The (Post)Modern Balancing Act
October 16, 2007 - 11:35pm by NoahA few years ago, one of my college professors recommended the book Dominion and Dynasty: A theology of the Hebrew Bible by Stephen G. Dempster. I bought it a while back, but hadn't gotten around to reading it until this summer. It is taking me a while to get through because something always seems to come up to keep me from reading, but there was a passage in the part that I have read that I found interesting. While discussing the various ways people interpret Scripture, Dempster touches on the debate between modernity and postmodernity.

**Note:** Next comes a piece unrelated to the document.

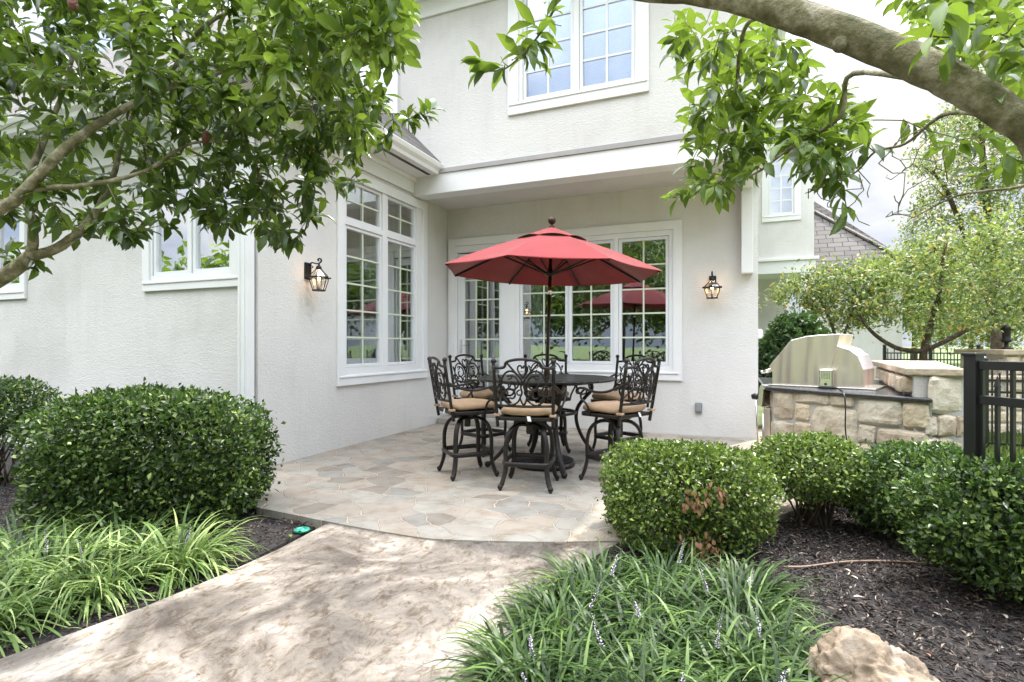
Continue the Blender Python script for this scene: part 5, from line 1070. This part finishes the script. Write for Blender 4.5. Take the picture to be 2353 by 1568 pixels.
mt2 = tag(empty('magnolia_tree', CP(2.6, .9, -.06)), 'magnolia whose thick mossy limb crosses the upper right corner', 'tree')
T = Tree(); base = CP(2.6, .9, -.06)
tr = T.limb([base, CP(2.5, .95, .8), CP(2.1, 1.05, 1.45), PD(2560, 450, 1.32), PD(2353, 288, 1.36), PD(2220, 205, 1.41), PD(2100, 143, 1.46), PD(1930, 73, 1.54), PD(1760, 14, 1.63), PD(1600, -20, 1.73), PD(1440, -32, 1.85), PD(1300, -110, 2.0)], [.07, .062, .052, .043, .040, .044, .047, .047, .045, .041, .036, .02], k=6)
T.limb([PD(1932, 80, 1.54), PD(1929, 112, 1.515)], [.030, .017], -1, k=3)
la_ = T.limb([T.p[tr[44]], PD(1330, -120, 2.1), PD(1285, -40, 2.25), PD(1275, 15, 2.3), PD(1245, 70, 2.3), PD(1205, 120, 2.3), PD(1160, 158, 2.3), PD(1110, 165, 2.3)], [.008, .007, .006, .0055, .005, .0045, .004, .003], tr[-1])
lb1 = T.limb([T.p[tr[40]], PD(1740, 40, 2.0), PD(1700, 120, 2.2), PD(1690, 210, 2.4), PD(1660, 300, 2.5), PD(1640, 380, 2.6)], [.010, .009, .008, .006, .005, .003], tr[40])
lb2 = T.limb([T.p[tr[30]], PD(1960, 170, 1.8), PD(1930, 270, 1.9), PD(1830, 330, 2.1), PD(1750, 390, 2.2), PD(1690, 420, 2.3)], [.010, .009, .007, .006, .005, .003], tr[30])
lb3 = T.limb([T.p[tr[24]], PD(2180, 260, 1.7), PD(2080, 330, 1.9), PD(2010, 350, 2.0), PD(1960, 400, 2.1), PD(1850, 445, 2.1)], [.008, .007, .005, .004, .0035, .002], tr[24])
lb4 = T.limb([T.p[tr[26]], PD(2250, 100, 1.6), PD(2150, 0, 1.8), PD(2080, -60, 2.0)], [.012, .010, .008, .006], tr[26])
lb5 = T.limb([T.p[tr[20]], PD(2340, 430, 1.7), PD(2200, 450, 1.9), PD(2100, 500, 2.0)], [.007, .005, .004, .002], tr[20])
R1 = [(1530, 30), (1800, 70), (1880, 190), (1860, 260), (1840, 330), (1760, 390), (1690, 430), (1640, 465), (1580, 455), (1560, 410), (1600, 330), (1570, 260), (1560, 180), (1535, 110)]
R2 = [(1850, 180), (1990, 220), (1990, 330), (1930, 390), (1840, 400), (1800, 330)]
R3 = [(2010, -60), (2420, -60), (2420, 250), (2300, 200), (2120, 80)]
tg = sample_poly(R1, 112, 2.1, 2.9)+sample_poly(R2, 38, 1.8, 2.4)+sample_poly([(1500, -1000), (2600, -1000), (2600, -70), (1500, -70)], 60, 1.9, 3.4)+sample_poly(R3, 34, 1.1, 2.2)+sample_poly([(2020, -60), (2420, -60), (2420, 200), (2100, 60)], 60, 2.2, 3.4)+sample_poly([(2180, 260), (2400, 360), (2400, 450), (2150, 420), (2100, 300)], 10, 1.9, 2.6)  # clusters above the frame are unseen, added for their dappled shade
for (x, y, d) in [(1560, 440, 2.6), (1545, 455, 2.6), (1610, 400, 2.5), (1650, 450, 2.5), (1575, 180, 2.6), (1550, 40, 2.5), (1930, 400, 2.0), (1915, 410, 2.05), (1945, 480, 2.0), (1890, 330, 2.0), (1860, 370, 2.1), (2300, 80, 1.15), (2340, 40, 1.1)]: tg.append(PD(x, y, d))
ends = T.grow(tg, .10, .02)
bare = sample_poly([(1900, 300), (2150, 260), (2250, 440), (2000, 520), (1850, 470)], 55, 1.8, 2.4); T.grow(bare, .16, .0, .07)
T.grow([PD(x, y, 2.3) for x, y in [(1085, 150), (1150, 130), (1190, 80), (1290, 60)]], .1, 0)
T.mesh('branches', M_BARK, mt2, .0018).location = -base
for nm in ('twig',): pass
ends2 = [(PD(x, y, 2.3), Vector(CP(dx, dz_)).normalized()+Vector((0, 0, dy))) for (x, y, dx, dz_, dy) in [(1105, 160, -1, 0, .1), (1100, 140, -.4, .1, .8), (1150, 160, -.5, .2, -.4), (1190, 130, -.8, 0, .3), (1205, 110, .7, 0, -.4), (1240, 80, .8, -.2, .1), (1225, 60, -.8, 0, .5), (1265, 30, .9, .1, .2), (1245, 105, .3, 0, -.9), (1280, -5, -.5, 0, .3), (1215, 130, .2, .2, -.9)]]
ends2 = [(a, b.normalized()) for a, b in ends2]
Pq, Dq, Nq, Lq = clusters(ends, 7, .094, .9, .38)
P2q, D2q, N2q, L2q = clusters(ends2, 3, .120, .7, .15, .04)
Pq, Dq, Nq, Lq = np.concatenate([Pq, P2q]), np.concatenate([Dq, D2q]), np.concatenate([Nq, N2q]), np.concatenate([Lq, L2q])
leaves('foliage', Pq-np.array(tuple(base)), Dq, Nq, Lq, Lq*rng.uniform(.34, .46, len(Lq)), M_MAG2, mt2, T_BIG, np.clip(rng.normal(.45, .22, len(Lq)), 0, 1))

# ================================================================ BACKGROUND TREES
def bgtree(lab, bpx, bd, limbs, polys, nl, L0, mat, rt=.004, name='airy_tree', cat='tree', templ=T_MED, bark=M_BARK2, group=None):
    b = CP((bpx-1176)/1241*bd, bd, -.1); t = tag(empty(name, b), lab, cat, group); T = Tree(); first = None
    for (pts, rr) in limbs:
        P_ = [PD(x, y, d) for x, y, d in pts]
        if first is None: ch = T.limb([b]+P_, [rr[0]*1.2]+rr, k=5); first = ch
        else: i = first[min(len(first)-1, 6)]; T.limb([T.p[i]]+P_, [rr[0]]+rr, i, k=5)
    tg = []
    for (poly, n, d0, d1) in polys: tg += sample_poly(poly, n, d0, d1)
    ends = T.grow(tg, .12, .02, .35); T.mesh('branches', bark, t, rt, sides=5).location = -b
    Pq, Dq, Nq, Lq = clusters(ends, nl, L0, 1.1, .2, L0*5)
    Pq += rng.normal(0, L0*.9, Pq.shape)
    leaves('foliage', Pq-np.array(tuple(b)), Dq, Nq, Lq, Lq*rng.uniform(.45, .65, len(Lq)), mat, t, templ); return t
bgtree('airy yellow green dogwood tree leaning over the stone wall cap', 2125, 9.6, [([(2120, 830, 9.6), (2140, 740, 9.6), (2160, 660, 9.6), (2170, 560, 9.5)], [.06, .05, .04, .02]), ([(2060, 800, 9.5), (2000, 760, 9.4), (1960, 700, 9.3)], [.04, .03, .02]), ([(2200, 770, 9.6), (2280, 720, 9.7), (2340, 690, 9.7)], [.04, .03, .02])],
       [([(1960, 620), (2060, 570), (2200, 500), (2400, 480), (2400, 740), (2250, 760), (2100, 760), (1980, 740)], 600, 8.6, 10.6)], 13, .085, M_BGL)
bgtree('slim airy tree rising just behind the grill hood', 1925, 10.5, [([(1925, 830, 10.5), (1915, 760, 10.5), (1890, 700, 10.4), (1860, 650, 10.3)], [.035, .03, .02, .012]), ([(1950, 740, 10.4), (1965, 680, 10.4), (1970, 620, 10.5)], [.025, .02, .012])],
       [([(1755, 690), (1800, 640), (1870, 620), (1990, 590), (2060, 640), (2040, 730), (1940, 760), (1830, 700)], 400, 9.8, 11.2)], 14, .080, M_BGL)
bgtree('tall pale green tree filling the upper right background', 2290, 15, [([(2290, 780, 15), (2280, 600, 15), (2260, 400, 15), (2250, 200, 15)], [.14, .11, .08, .04]), ([(2180, 450, 15), (2120, 380, 15)], [.06, .03]), ([(2380, 420, 15), (2450, 330, 15)], [.06, .03])],
       [([(2050, 570), (2110, 440), (2070, 370), (2160, 260), (2230, 150), (2500, 100), (2500, 620), (2200, 640)], 1500, 13.5, 16.5)], 12, .105, M_BGL, rt=.006)
bgtree('leafy tree beyond the garden fence on the right', 2300, 19, [([(2300, 750, 19), (2300, 650, 19)], [.12, .06])], [([(2090, 700), (2200, 640), (2420, 620), (2420, 800), (2100, 800)], 420, 18, 21)], 14, .14, M_BGL, rt=.006)
shrub('dark_shrub', 'dense dark evergreen shrub behind the grill hood by the house corner', CP((1822-1176)/1241*9.6, 9.6), .62, .6, 1.0, .92, 9000, M_BGD, .085, p=2.2, seed=31, templ=T_MED, lumps=.15, thick=.25)
# distant trees beyond and, behind the viewer, the garden that the windows mirror
def blobtree(lab, c, h, r, n, mat, seed, L0=.3, group=None):
    rg = np.random.default_rng(seed); t = tag(empty('garden_tree', c), lab, 'tree', group); m = MB(); m.tube([(0, 0, 0), (.05, 0, h*.35), (0, .1, h*.7)], [.2, .15, .07], 8)
    cl = unit(rg.normal(size=(60, 3)))*rg.uniform(.3, 1, (60, 1))*np.array([r, r, h*.36])+np.array([0, 0, h*.62])
    for q in cl[:16]: m.tube([(0, 0, h*.35), tuple(q*.5+np.array([0, 0, h*.2])), tuple(q)], [.07, .05, .02], 5)
    m.build('trunk', M_BARK2, t); idx = rg.integers(0, 60, n); P = cl[idx]+rg.normal(0, r*.17, (n, 3)); D = rg.normal(size=(n, 3)); leaves('crown', P, D, rg.normal(size=(n, 3))+np.array([0, 0, .8]), rg.uniform(.7, 1.2, n)*L0, rg.uniform(.4, .6, n)*L0, mat, t, T_SM, np.clip(rg.normal(.4, .25, n), 0, 1)); return t
for i, (x, d, h, r, mt_) in enumerate([(2100, 38, 8, 3.2, M_BGL), (2230, 44, 9, 4, M_BGL), (2360, 40, 8, 3.5, M_BGD), (2480, 36, 9, 4, M_BGL)]):
    blobtree(['far rounded tree beyond the garage wing', 'far pale tree behind the garden fence', 'far dark tree near the right edge', 'far tree outside the right edge'][i], CP((x-1176)/1241*d, d, -.1), h, r, 5000, mt_, 100+i, .4)
for i, (x, y, h, r) in enumerate([(-9, -13, 8, 3.5), (-3, -15, 7, 3.2), (2.5, -13, 6.5, 3), (8, -11, 8, 3.6), (-16, -12, 9, 4), (14, -9, 8, 4), (5, -18, 10, 4), (-7, -19, 11, 4.5), (-13, -2.5, 3.8, 2.2), (-17, -1, 4.2, 2.4)]):
    blobtree('leafy garden tree mirrored in the patio windows', Vector((x, y, -.13)), h, r, 5000, M_MAG2, 200+i, .38, 'garden trees mirrored in the patio windows')
boulder('boulder', 'boulder across the lawn mirrored in the right patio window', Vector((3.2, -6.5, .2)), .9, .7, .6, 8, 4);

I thought I would share it here because 1) it is a balanced perspective on an issue where people often choose sides, and 2) it points to the fact that although we may find that aspects of our society and its philosophy (whether it be modernity, postmodernity, or some worldview that has yet to come on to the scene) coincide with aspects of our faith, we must be careful not to fall into the errors that man-made philosophies naturally contain.
Theologians sailing in the waters of contemporary western culture have to avoid two opposite errors: they have to navigate between the Scylla of modernism and the Charybdis of postmodernism. The error of modernism is 'objectivism', that is, the idea that individual subjects can attain the entire, value-free, truth when examining an object -- they can see it as it really is; while the error of postmodernism is 'subjectivism', the idea that, because observers are never value-free or objective, they see the object according to their subjective perspective -- they see it not as it is but as they are (and therefore never really see it). A truly Judeo-Christian epistemology will navigate between these extremes of radical objectivism and radical subjectivism. Human beings can know truth because it is revealed, but it is always accommodated to their understanding and always filtered through their own particular context. Factors of culture, place, time, society, education, experience and the effects of sin on the mind colour the truth. Paul remarks in his first letter to the Corinthian church that Christian believers see through a glass darkly in the present life. His observation illustrates the truths of both modernism and postmodernism held in tension, while avoiding their errors: we see (modernism) through a glass darkly (postmodernism). [p. 16]
Comments
I definitely agree with the characterization of "a glass darkly" as our response to truth. People need to realize that those that are more "post-modern" do not doubt the existence of truth, merely our ability to comprehend truth completely. The sign of a good post-modern is one who is humble enough to acknowledge he cannot know everything, but still strong enough to stand up for something.